A few months ago, the wife and myself adopted another puppy.

We had always wanted to have two dogs and due to changes in our work schedule our first pup was spending more time by herself than we would have liked. Adopting another dog so they could keep themselves company felt like a slam dunk of an idea.

We called the new pup “Pingu,” which is an abbreviation of the Spanish word for Penguin because she’s black with a white chest.

For the most part, things have been going great. Pingu is really affectionate and playful. They run each other ragged most days which has meant that we can sleep a lot better with no dogs wanting to take walks at 7 a.m. on weekends.

The only thing that has been challenging has been the walks. Cane, our first pup, is very curious and gets excited to go on walks. She loves to go from plant to plant and explore stains and smells and whatever else we find on our path. Pingu on the other hand is much more cautious and shy. This has resulted in Cane sprinting to the next thing that sparks her fancy while Pingu is barely deciding if approaching a pole is a good idea and me in the middle trying to make it all work.

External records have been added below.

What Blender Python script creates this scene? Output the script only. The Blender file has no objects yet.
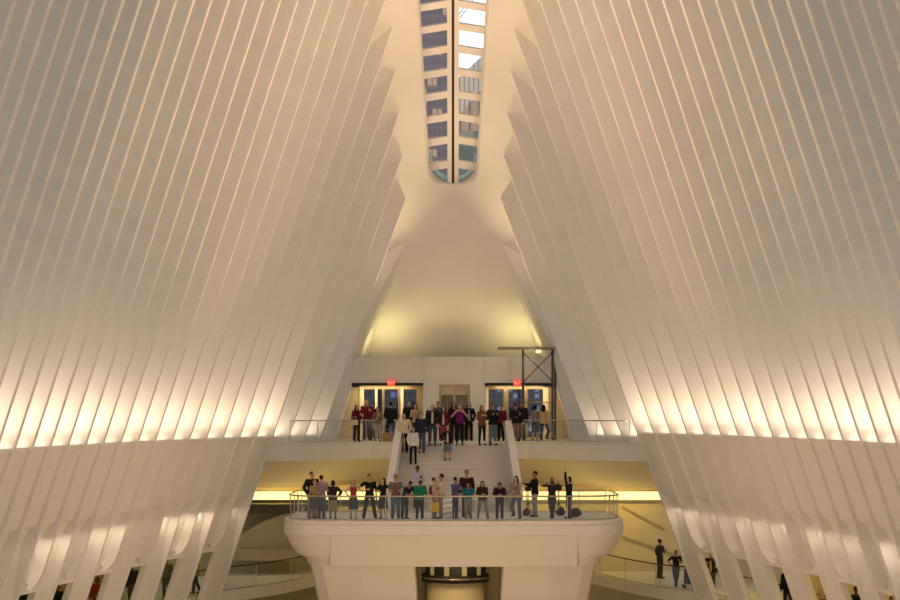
import bpy, bmesh, math, random, os
from mathutils import Vector, Matrix, Quaternion
random.seed(7)
C = bpy.context.scene.collection
F, CX, CY, H = 1900.0, 453.0, 409.5, 1.5
PI = math.pi
def px(x, Y): return (x - CX) * Y / F
def pz(y, Y): return H - (y - CY) * Y / F
def Yk(k): return 84.0 + 1.84 * k
def clamp(v, a=0., b=1.): return max(a, min(b, v))
def smooth(t): t = clamp(t); return t*t*(3-2*t)
def lerp(a, b, t): return a + (b - a) * t

# ------------------------------------------------------------------ materials
MATS = {}
def mat(name, col, rough=.6, metal=0., noise=.04, scale=3., bump=0., emit=None, estr=0., spec=.3):
    if name in MATS: return MATS[name]
    m = bpy.data.materials.new(name); m.use_nodes = True
    nt = m.node_tree; b = nt.nodes['Principled BSDF']
    b.inputs['Roughness'].default_value = rough; b.inputs['Metallic'].default_value = metal
    b.inputs['Specular IOR Level'].default_value = spec
    tc = nt.nodes.new('ShaderNodeTexCoord'); n = nt.nodes.new('ShaderNodeTexNoise'); n.inputs['Scale'].default_value = scale
    n.inputs['Detail'].default_value = 4
    nt.links.new(tc.outputs['Object'], n.inputs['Vector'])
    r = nt.nodes.new('ShaderNodeValToRGB')
    r.color_ramp.elements[0].position = .3; r.color_ramp.elements[1].position = .7
    r.color_ramp.elements[0].color = [c*(1-noise) for c in col[:3]] + [1]
    r.color_ramp.elements[1].color = [min(1, c*(1+noise)) for c in col[:3]] + [1]
    nt.links.new(n.outputs['Fac'], r.inputs['Fac']); nt.links.new(r.outputs['Color'], b.inputs['Base Color'])
    if bump:
        bp = nt.nodes.new('ShaderNodeBump'); bp.inputs['Strength'].default_value = bump
        nt.links.new(n.outputs['Fac'], bp.inputs['Height']); nt.links.new(bp.outputs['Normal'], b.inputs['Normal'])
    if emit:
        b.inputs['Emission Color'].default_value = (*emit, 1); b.inputs['Emission Strength'].default_value = estr
    MATS[name] = m; return m
def glass(name, tint=(.93,.95,.95), gl=.07, rough=.02):
    m = bpy.data.materials.new(name); m.use_nodes = True; nt = m.node_tree; nt.nodes.clear()
    o = nt.nodes.new('ShaderNodeOutputMaterial'); mx = nt.nodes.new('ShaderNodeMixShader'); mx.inputs[0].default_value = gl
    t = nt.nodes.new('ShaderNodeBsdfTransparent'); t.inputs[0].default_value = (*tint, 1)
    g = nt.nodes.new('ShaderNodeBsdfGlossy'); g.inputs['Roughness'].default_value = rough
    nt.links.new(t.outputs[0], mx.inputs[1]); nt.links.new(g.outputs[0], mx.inputs[2]); nt.links.new(mx.outputs[0], o.inputs[0])
    MATS[name] = m; return m
def facade(name, base, lit, cols, rows, frac, estr, seed=0., wd=.45):
    """facade with rows of windows, some of them lit (they glow; on the pale and brown towers only to brighten them)"""
    m = bpy.data.materials.new(name); m.use_nodes = True; nt = m.node_tree; b = nt.nodes['Principled BSDF']
    b.inputs['Roughness'].default_value = .5
    tc = nt.nodes.new('ShaderNodeTexCoord'); mp = nt.nodes.new('ShaderNodeMapping')
    mp.inputs['Scale'].default_value = (cols, cols, rows); mp.inputs['Location'].default_value = (seed, seed*.7, seed*1.3)
    nt.links.new(tc.outputs['Object'], mp.inputs['Vector'])
    sep = nt.nodes.new('ShaderNodeSeparateXYZ'); nt.links.new(mp.outputs[0], sep.inputs[0])
    def math_(op, a, v=None):
        n = nt.nodes.new('ShaderNodeMath'); n.operation = op
        nt.links.new(a, n.inputs[0])
        if v is not None:
            if isinstance(v, (int, float)): n.inputs[1].default_value = v
            else: nt.links.new(v, n.inputs[1])
        return n.outputs[0]
    fx, fz = math_('FRACT', sep.outputs[0]), math_('FRACT', sep.outputs[2])
    win = math_('MULTIPLY', math_('GREATER_THAN', fx, .22), math_('GREATER_THAN', fz, .3))
    flo = nt.nodes.new('ShaderNodeVectorMath'); flo.operation = 'FLOOR'; nt.links.new(mp.outputs[0], flo.inputs[0])
    wn = nt.nodes.new('ShaderNodeTexWhiteNoise'); wn.noise_dimensions = '2D'
    cmb = nt.nodes.new('ShaderNodeCombineXYZ'); s2 = nt.nodes.new('ShaderNodeSeparateXYZ'); nt.links.new(flo.outputs[0], s2.inputs[0])
    nt.links.new(s2.outputs[0], cmb.inputs[0]); nt.links.new(s2.outputs[2], cmb.inputs[1]); nt.links.new(cmb.outputs[0], wn.inputs['Vector'])
    on = math_('MULTIPLY', win, math_('LESS_THAN', wn.outputs['Value'], frac))
    mixc = nt.nodes.new('ShaderNodeMix'); mixc.data_type = 'RGBA'
    mixc.inputs[6].default_value = (*base, 1); mixc.inputs[7].default_value = (*[c*wd for c in base], 1)
    nt.links.new(win, mixc.inputs[0]); nt.links.new(mixc.outputs[2], b.inputs['Base Color'])
    b.inputs['Emission Color'].default_value = (*lit, 1)
    nt.links.new(math_('MULTIPLY', on, estr), b.inputs['Emission Strength'])
    MATS[name] = m; return m

WHITE = mat('white_steel_paint', (.80,.78,.75), .55, 0, .02, 1.2, .02)
PLASTER = mat('white_plaster', (.80,.78,.74), .7, 0, .02, .8)
STONE = mat('white_marble', (.74,.72,.69), .35, 0, .06, 1.5)
TREAD = mat('stair_marble', (.62,.58,.55), .5, 0, .05, 2.)
RISER = mat('stair_riser_marble', (.70,.66,.62), .5, 0, .05, 2.)
GREYM = mat('brushed_steel', (.55,.53,.5), .35, .9, .03, 8)
BRASS = mat('warm_bronze_frame', (.62,.47,.27), .3, .9, .05, 6)
DARK = mat('dark_metal', (.03,.028,.026), .5, .4, .1, 6)
BLACKBAND = mat('black_lintel', (.012,.011,.01), .5, 0, .1, 4)
CORTEN = mat('dark_brown_steel', (.05,.022,.012), .5, .3, .1, 4)
CREAM = mat('lit_door_lining', (.8,.7,.5), .5, 0, .03, 2)
GLASS = glass('clear_glass', (.90,.92,.90), .10)
DGLASS = glass('door_glass', (.75,.82,.9), .1)
SKYG = glass('skylight_glass', (.95,.97,.98), .04)
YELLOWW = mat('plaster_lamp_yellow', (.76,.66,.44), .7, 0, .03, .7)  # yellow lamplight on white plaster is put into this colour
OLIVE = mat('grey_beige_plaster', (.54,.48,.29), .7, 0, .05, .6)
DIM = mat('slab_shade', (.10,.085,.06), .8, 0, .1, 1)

# ------------------------------------------------------------------ mesh helpers
class MB:
    def __init__(s): s.v = []; s.f = []
    def add(s, verts, faces):
        o = len(s.v); s.v += [tuple(p) for p in verts]; s.f += [tuple(i+o for i in f) for f in faces]; return s
    def box(s, x0, x1, y0, y1, z0, z1):
        v = [(x,y,z) for z in (z0,z1) for y in (y0,y1) for x in (x0,x1)]
        return s.add(v, [(0,2,3,1),(4,5,7,6),(0,1,5,4),(2,6,7,3),(0,4,6,2),(1,3,7,5)])
    def bar(s, a, b, w, h=None, up=(0,0,1)):
        a, b = Vector(a), Vector(b); h = h or w; d = (b-a).normalized(); u = Vector(up)
        if abs(d.dot(u)) > .95: u = Vector((0,1,0))
        r = d.cross(u).normalized(); u = r.cross(d)
        v = [p + r*sx*w/2 + u*sz*h/2 for p in (a,b) for sz in (-1,1) for sx in (-1,1)]
        return s.add(v, [(0,2,3,1),(4,5,7,6),(0,1,5,4),(2,6,7,3),(0,4,6,2),(1,3,7,5)])
    def tube(s, pts, r, n=8):
        pts = [Vector(p) for p in pts]; rings = []
        for i, p in enumerate(pts):
            d = (pts[min(i+1,len(pts)-1)] - pts[max(i-1,0)]).normalized()
            u = Vector((0,0,1)) if abs(d.z) < .9 else Vector((0,1,0))
            a = d.cross(u).normalized(); b = a.cross(d)
            rr = r[i] if isinstance(r, (list,tuple)) else r
            rings.append([p + (a*math.cos(2*PI*j/n) + b*math.sin(2*PI*j/n))*rr for j in range(n)])
        v = [q for R in rings for q in R]; f = []
        for i in range(len(rings)-1):
            for j in range(n):
                f.append((i*n+j, i*n+(j+1)%n, (i+1)*n+(j+1)%n, (i+1)*n+j))
        f.append(tuple(range(n))[::-1]); f.append(tuple((len(rings)-1)*n+j for j in range(n)))
        return s.add(v, f)
    def prism(s, poly, axis, a, b):
        """poly of 2-tuples extruded along axis ('x','y','z') from a to b"""
        def P(p, t): return {'x': (t,p[0],p[1]), 'y': (p[0],t,p[1]), 'z': (p[0],p[1],t)}[axis]
        n = len(poly); v = [P(p,a) for p in poly] + [P(p,b) for p in poly]
        f = [tuple(range(n))[::-1], tuple(range(n,2*n))] + [(i,(i+1)%n,n+(i+1)%n,n+i) for i in range(n)]
        return s.add(v, f)
    def strip(s, A, B):
        n = len(A); return s.add(list(A)+list(B), [(i,i+1,n+i+1,n+i) for i in range(n-1)])
    def slab_strip(s, A, B, C_, D):
        """closed tube-like solid through four rails"""
        n = len(A); v = list(A)+list(B)+list(C_)+list(D); f = []
        R = [0,n,2*n,3*n]
        for q in range(4):
            a, b = R[q], R[(q+1)%4]
            f += [(a+i,a+i+1,b+i+1,b+i) for i in range(n-1)]
        f += [(R[0],R[1],R[2],R[3]), (R[3]+n-1,R[2]+n-1,R[1]+n-1,R[0]+n-1)]
        return s.add(v, f)
    def rings(s, rs, cap=True):
        n = len(rs[0]); v = [p for R in rs for p in R]; f = []
        for i in range(len(rs)-1):
            for j in range(n): f.append((i*n+j, i*n+(j+1)%n, (i+1)*n+(j+1)%n, (i+1)*n+j))
        if cap: f += [tuple(range(n))[::-1], tuple((len(rs)-1)*n+j for j in range(n))]
        return s.add(v, f)
    def build(s, name, m, parent=None, sm=False, bev=0., org=None, solid=0.):
        me = bpy.data.meshes.new(name)
        vv = s.v
        if org is not None: vv = [(x-org[0],y-org[1],z-org[2]) for x,y,z in vv]
        me.from_pydata([tuple(p) for p in vv], [], s.f); me.update()
        bm = bmesh.new(); bm.from_mesh(me)
        if solid == 0.: bmesh.ops.recalc_face_normals(bm, faces=bm.faces)
        bm.to_mesh(me); bm.free()
        if isinstance(m, (list,tuple)):
            for q in m: me.materials.append(q)
        else: me.materials.append(m)
        if sm:
            for p in me.polygons: p.use_smooth = True
        o = bpy.data.objects.new(name, me); C.objects.link(o)
        if org is not None and parent is None: o.location = org
        if parent is not None: o.parent = parent
        if bev:
            b = o.modifiers.new('bevel','BEVEL'); b.width = bev; b.segments = 2; b.limit_method = 'ANGLE'; b.angle_limit = .6
        return o
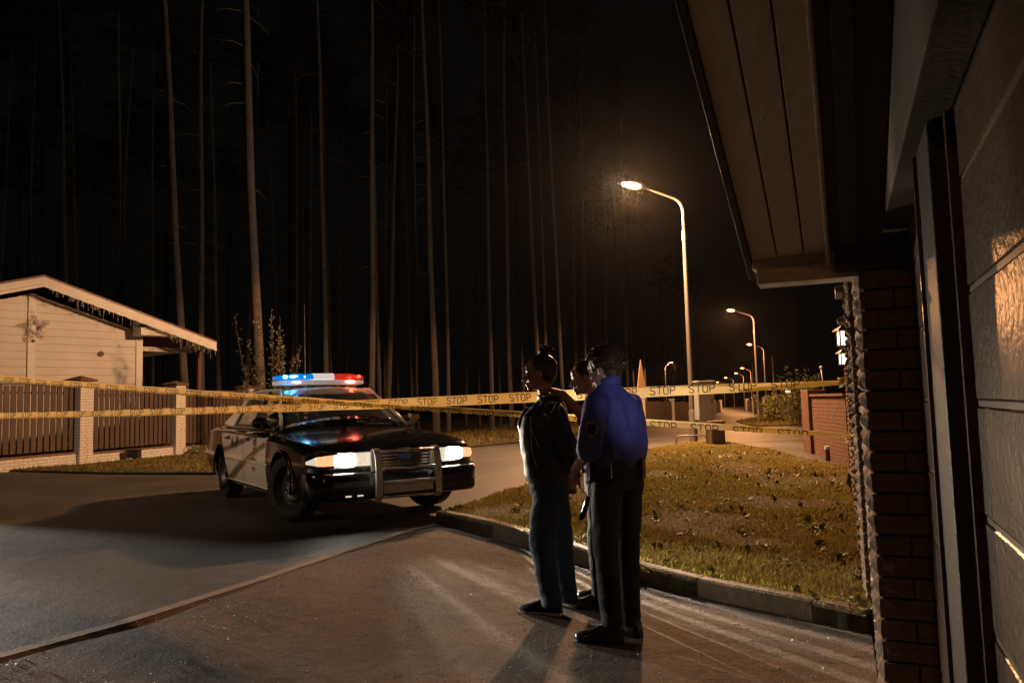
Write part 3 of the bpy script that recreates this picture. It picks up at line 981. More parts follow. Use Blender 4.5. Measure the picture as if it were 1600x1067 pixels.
bx2 = empty('junction_box', (b.x, b.y, g), R(12), label='low brown metal box standing in grass right of the grey cabinet', cat='box')
zt = at(1119, 659, 18.6).z - g
m = MB(); m.box((0, 0, zt / 2 - .05), (.34, .26, zt + .1)); m.build('body', M['boxbrown'], bx2, bevel=.01)
m = MB(); m.box((0, 0, zt + .012), (.38, .3, .025)); m.build('lid', M['boxbrown'], bx2, bevel=.006)
m = MB(); m.box((0, -.136, zt / 2), (.28, .01, zt * .8)); m.build('panel', M['boxbrown'], bx2, bevel=.003)

# hoop rail at the foot of the big lamp
b = gp(1078, 697)
m = MB(); w = .45
m.tube([(-.42, 0, 0), (-.40, 0, .22), (-.34, 0, .27), (.3, 0, .27), (.36, 0, .24), (.38, 0, 0)], .018, 8)
o = m.build('hoop_rail', M['steel'], smooth=True); o.location = (b.x, b.y - .3, gz(b.x, b.y) + .02)
tag(o, 'low metal hoop rail at the foot of the tall lamp pole', 'rail')

# triangular road sign seen almost edge on, lit orange
b = at(1002, 640, 26); g = gz(b.x, b.y)
sg = empty('road_sign', (b.x, b.y, g), label='narrow triangular road sign seen nearly edge on behind the tape', cat='road sign')
zt = at(1000, 562, 26).z - g; zb = at(1000, 604, 26).z - g
MB().tube([(0, 0, 0), (0, 0, zb + .05)], .03, 8).build('post', M['steel'], sg, smooth=True)
m = MB(); wv = .42
rot = Matrix.Rotation(R(62), 3, 'Z')
tri = [(-wv, zb), (wv, zb), (0, zt)]
m.loft([[rot @ Vector((x, yy, z)) for x, z in tri] for yy in (-.05, -.035)])
m.build('plate', mat('sign_back', (.5, .3, .16), .6, noise_s=5), sg)

# ------------------------------------------------------------ distant fences and houses by the far road
def board_run(name, A, B, h, n, label, mtl, post_mtl=None):
    A = Vector(A); B = Vector(B)
    root = empty(name, (A.x, A.y, gz(A.x, A.y)), label=label, cat='fence')
    d = (B - A).normalized(); L_ = (B - A).length; nn = Vector((-d.y, d.x))
    m = MB()
    for k in range(n):
        c = A + d * (L_ * (k + .5) / n); w = L_ / n * .9
        g = gz(c.x, c.y)
        th = .03 if k % 2 else .05
        m.loft([[(c.x + d.x * sx * w / 2 + nn.x * sy * th, c.y + d.y * sx * w / 2 + nn.y * sy * th, z) for sx, sy in ((-1, -1), (1, -1), (1, 1), (-1, 1))] for z in (g, g + h + random.uniform(-.03, .03))])
    rel(m, root).build('board_panel', mtl, root)
    np_ = max(2, n // 12)
    for k in range(np_ + 1):
        c = A + d * (L_ * k / np_); g = gz(c.x, c.y)
        m = MB(); m.box((c.x, c.y, g + (h + .15) / 2), (.4, .4, h + .15)); m.box((c.x, c.y, g + h + .2), (.5, .5, .08))
        rel(m, root).build('post', post_mtl or M['whitebrick'], root)
    return root
def a2(px, Y): return at(px, 640, Y).to_2d()
board_run('far_fence', a2(1003, 52), a2(1082, 74), 1.7, 30, 'dim board fence with lit posts across the far left of the road', M['fencebrown'])
board_run('far_fence', a2(1100, 78), a2(1126, 120), 1.6, 30, 'distant fence at the left side of the receding road', M['fencebrown'])
board_run('far_fence', a2(1168, 120), a2(1196, 78), 1.7, 30, 'distant fence on the right side of the receding road', M['fencebrown'])
board_run('far_fence', a2(1200, 70), a2(1262, 46), 1.8, 40, 'fence of orange and brown panels right of the third lamp', mat('orange_panel', (.2, .1, .05), .7, noise_s=1.5, col2=(.08, .045, .03)))
gar_w = MB()

# ------------------------------------------------------------ trees
def pine_mesh(seed, H=25, r0=.17, lean=0.0):
    rnd = random.Random(seed)
    m = MB()
    pts, rad = [], []
    ph = rnd.uniform(0, 6)
    for i in range(11):
        t = i / 10
        pts.append((lean * H * t + .10 * math.sin(t * 5 + ph) + .05 * math.sin(t * 13 + ph), .08 * math.cos(t * 4 + ph), H * t - .3))
        rad.append(r0 * (1.22 - .2 * min(1, t * 10)) * (1 - .72 * t) if t > 0 else r0 * 1.35)
    m.tube(pts, rad, 12)
    for k in range(16):   # dead branch stubs
        z = rnd.uniform(.22, .68) * H
        t = z / H
        a = rnd.uniform(0, 6.28); L_ = rnd.uniform(.25, 1.5)
        c = Vector((lean * z + .10 * math.sin(t * 5 + ph), 0, z))
        d = Vector((math.cos(a), math.sin(a), rnd.uniform(-.35, .1)))
        m.tube([c, c + d * L_ * .6, c + d * L_ + Vector((0, 0, -.15 * L_))], [.022, .014, .006], 5)
    f = MB()
    vs, fs = [], []
    nl = 0
    for k in range(30):   # limbs with needle clumps
        t = rnd.uniform(.78, 1.0); z = t * H
        a = rnd.uniform(0, 6.28); L_ = (1.12 - t) * 6.5 * rnd.uniform(.5, 1.1) + .4
        c = Vector((lean * z, 0, z - .3))
        d = Vector((math.cos(a), math.sin(a), rnd.uniform(-.1, .45)))
        m.tube([c, c + d * L_], [.05 * (1.3 - t), .01], 5)
        for q in range(34):
            u = rnd.uniform(.25, 1.08)
            p = c + d * (L_ * u) + Vector((rnd.gauss(0, .32), rnd.gauss(0, .32), rnd.gauss(0, .2)))
            for w_ in range(2):
                x = Vector((rnd.gauss(0, 1), rnd.gauss(0, 1), rnd.gauss(0, .6))).normalized() * rnd.uniform(.12, .3)
                y = x.cross(Vector((rnd.gauss(0, 1), rnd.gauss(0, 1), 1))).normalized() * .05
                o = len(vs)
                vs += [p - y, p + y, p + x + y * .4, p + x - y * .4]
                fs.append((o, o + 1, o + 2, o + 3))
    f.v = [Vector(v) for v in vs]; f.f = fs; f.m = [0] * len(fs)
    return m, f
protos = []
for i in range(5):
    tm, cm = pine_mesh(100 + i, H=30 + i * 1.2)
    def mk(mb, nm, mt):
        me = bpy.data.meshes.new(nm)
        me.from_pydata([tuple(v) for v in mb.v], [], mb.f); me.materials.append(mt)
        me.polygons.foreach_set('use_smooth', [True] * len(me.polygons)) if nm == 'trunk' else None
        return me
    protos.append((mk(tm, 'trunk', M['bark']), mk(cm, 'crown', M['needle'])))
trees = [  # px at ground, distance, radius, lean(px top offset), label
    (286, 31, .17, -.040, 'thick pine trunk rising just left of the house eave tip'),
    (320, 36, .15, -.012, 'pine trunk directly above the tip of the house eave'),
    (400, 28, .20, -.02, 'thickest lit pine trunk, rising behind the leafy bush'),
    (509, 40, .15, -.012, 'pale pine trunk rising behind the car roof light bar'),
    (579, 37, .16, .012, 'warm lit pine trunk right of the red roof light'),
    (590, 46, .13, 0, 'thinner pine trunk close beside the warm lit one right of the light bar'),
    (652, 45, .12, .005, 'slim pine trunk left of the wide dim one above the car bonnet'),
    (676, 41, .18, .0, 'wide dim pine trunk above the right side of the car bonnet'),
    (106, 44, .15, -.03, 'pine trunk left of the house ridge line over the fence'),
    (124, 50, .12, -.035, 'leaning thin pine trunk above the house roof slope'),
    (190, 42, .17, -.01, 'straight pine trunk above the middle of the house roof'),
    (882, 44, .10, -.02, 'thin lit pine trunk between the bun haired man and the officers'),
]
rnd = random.Random(5)
for i, (px, Y, r0, ln, lb) in enumerate(trees):
    b = at(px, 600, Y)
    pm = protos[i % 5]
    t = empty('pine_tree', (b.x, b.y, gz(b.x, b.y)), rnd.uniform(-.2, .2), label=lb, cat='pine tree', group='pine trees of the wood behind the road')
    s_ = r0 / .17
    for me, nm in ((pm[0], 'trunk'), (pm[1], 'crown')):
        o = bpy.data.objects.new(nm, me); COL.objects.link(o); o.parent = t
        o.scale = (s_, s_, 1) if nm == 'trunk' else (1, 1, 1)
    t.rotation_euler.y = ln
dim = []
for k in range(62):
    for _ in range(60):
        px = rnd.uniform(-40, 1010) if k < 56 else rnd.uniform(1010, 1330)
        Y = rnd.uniform(42, 80) if px < 860 else rnd.uniform(52, 100)
        if px > 1010: Y = rnd.uniform(150, 190)
        if all(abs(px - q) > 9 for q, _ in dim) and all(abs(px - q[0]) > 9 for q in trees): break
    dim.append((px, Y))
dim.sort()
side = lambda px: ('above the house roof' if px < 240 else 'between house and car roof' if px < 420 else 'above the police car' if px < 720 else 'between car and the handcuffed man' if px < 830 else 'behind the three people' if px < 1010 else 'beyond the far end of the road')
for k, (px, Y) in enumerate(dim):
    b = at(px, 600, Y); pm = protos[k % 5]
    t = empty('pine_tree', (b.x, b.y, gz(b.x, b.y)), rnd.uniform(0, 6.28),
              label='dim pine trunk deep in the dark wood, %s' % side(px), cat='pine tree', group='dim pine trunks ' + side(px))
    s_ = rnd.uniform(.55, 1.05)
    for me, nm in ((pm[0], 'trunk'), (pm[1], 'crown')):
        o = bpy.data.objects.new(nm, me); COL.objects.link(o); o.parent = t
        if nm == 'trunk': o.scale = (s_, s_, 1)
    t.rotation_euler.y = rnd.uniform(-.035, .03)

# leafy bush behind the fence near the car: several upright leafy shoots
def bush(name, root_loc, shoots, label, cat, mt, leaf=.07, per=90, seed=1, spread=.16):
    rn = random.Random(seed)
    root = empty(name, root_loc, label=label, cat=cat)
    st = MB(); vs, fs = [], []
    for (dx, dy, h) in shoots:
        base = Vector((dx * .35, dy * .35, 0)); tip = Vector((dx, dy, h))
        mid = base.lerp(tip, .5) + Vector((rn.uniform(-.08, .08), rn.uniform(-.08, .08), 0))
        st.tube([base, mid, tip], [.018, .012, .004], 5)
        for q in range(per):
            t = rn.uniform(.18, 1.0)
            c = base.lerp(mid, t * 2) if t < .5 else mid.lerp(tip, t * 2 - 1)
            sp = spread * (1.15 - t)
            p = c + Vector((rn.gauss(0, sp), rn.gauss(0, sp), rn.gauss(0, .05)))
            ax = Vector((rn.gauss(0, 1), rn.gauss(0, 1), rn.gauss(.5, .6))).normalized() * leaf * rn.uniform(.6, 1.3)
            sd = ax.cross(Vector((rn.gauss(0, 1), rn.gauss(0, 1), rn.gauss(0, 1)))).normalized() * leaf * .3
            o = len(vs)
            vs += [p, p + ax * .5 + sd, p + ax, p + ax * .5 - sd]
            fs.append((o, o + 1, o + 2, o + 3))
    st.build('stem', M['twig'], root)
    f = MB(); f.v = vs; f.f = fs; f.m = [0] * len(fs)
    f.build('foliage', mt, root)
    return root
b = at(425, 600, 24.0); g = gz(b.x, b.y)
sh = []
def shoot(px, py, Y=24.0):
    q = at(px, py, Y) - Vector((b.x, b.y, g)); sh.append((q.x, q.y + random.uniform(-.4, .4), q.z))
for px, py in ((407, 470), (430, 488), (441, 498), (446, 527), (372, 497), (390, 533), (470, 540), (456, 552), (420, 510), (436, 512), (400, 560), (412, 548), (448, 545), (428, 540), (385, 570)):
    shoot(px, py)
bush('leafy_bush', (b.x, b.y, g), sh, 'tall leafy bush behind the fence end, lit above the blue roof light', 'bush', M['bushleaf'], leaf=.085, per=120, seed=3, spread=.13)
# dark garden bushes near the globe lamp
b = at(1250, 640, 40); g = gz(b.x, b.y)
rs = random.Random(8)
bush('garden_bush', (b.x, b.y, g), [(rs.uniform(-1, 1), rs.uniform(-1, 1), rs.uniform(1.5, 3.1)) for _ in range(22)], 'dark garden bush right of the globe lamp, by the brick wall', 'bush', M['leafl'], leaf=.16, per=70, seed=9, spread=.4)
b = at(1211, 640, 50); g = gz(b.x, b.y)
bush('garden_bush', (b.x, b.y, g), [(rs.uniform(-1.2, 1.2), rs.uniform(-1, 1), rs.uniform(1.2, 2.1)) for _ in range(18)], 'low dark garden bush left of the globe lamp', 'bush', M['leafl'], leaf=.16, per=60, seed=10, spread=.4)
p = fpos(4.0) + fn * .5
bush('low_shrub', (p.x, p.y, gz(*p)), [(rs.uniform(-.3, .3), rs.uniform(-.3, .3), rs.uniform(.15, .3)) for _ in range(12)], 'small low shrub at the foot of the middle white brick post', 'shrub', M['leafl'], leaf=.06, per=40, seed=12, spread=.12)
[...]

They also have all of the composure of a minnow holding on for dear life against a heavily favored side with 10 minutes to go on the match. The walk can be going great, everyone is having a great time but suddenly something — a car passing by, another dog, a stray treat on the sidewalk — breaks their rhythm and all hell breaks loose.

Cane starts spinning on her own axis like a pinwheel while barking at everything and no one. Pingu will follow suite but have no idea why she’s doing it, catch herself barking, stop and then run in the opposite direction of whatever startled Cane in the first place. After that, there’s no going back to our peaceful walk, composure is completely gone. Whatever is left of the walk is full chaos as they continue to go crazy and play with each other in the middle of the sidewalk to my despair as I struggle to calm them down and/or bring them back to the apartment so they can chase each other there and burn off energy like that.

We have hired a trainer for January. Sometimes you just have to turn the reins to the experts.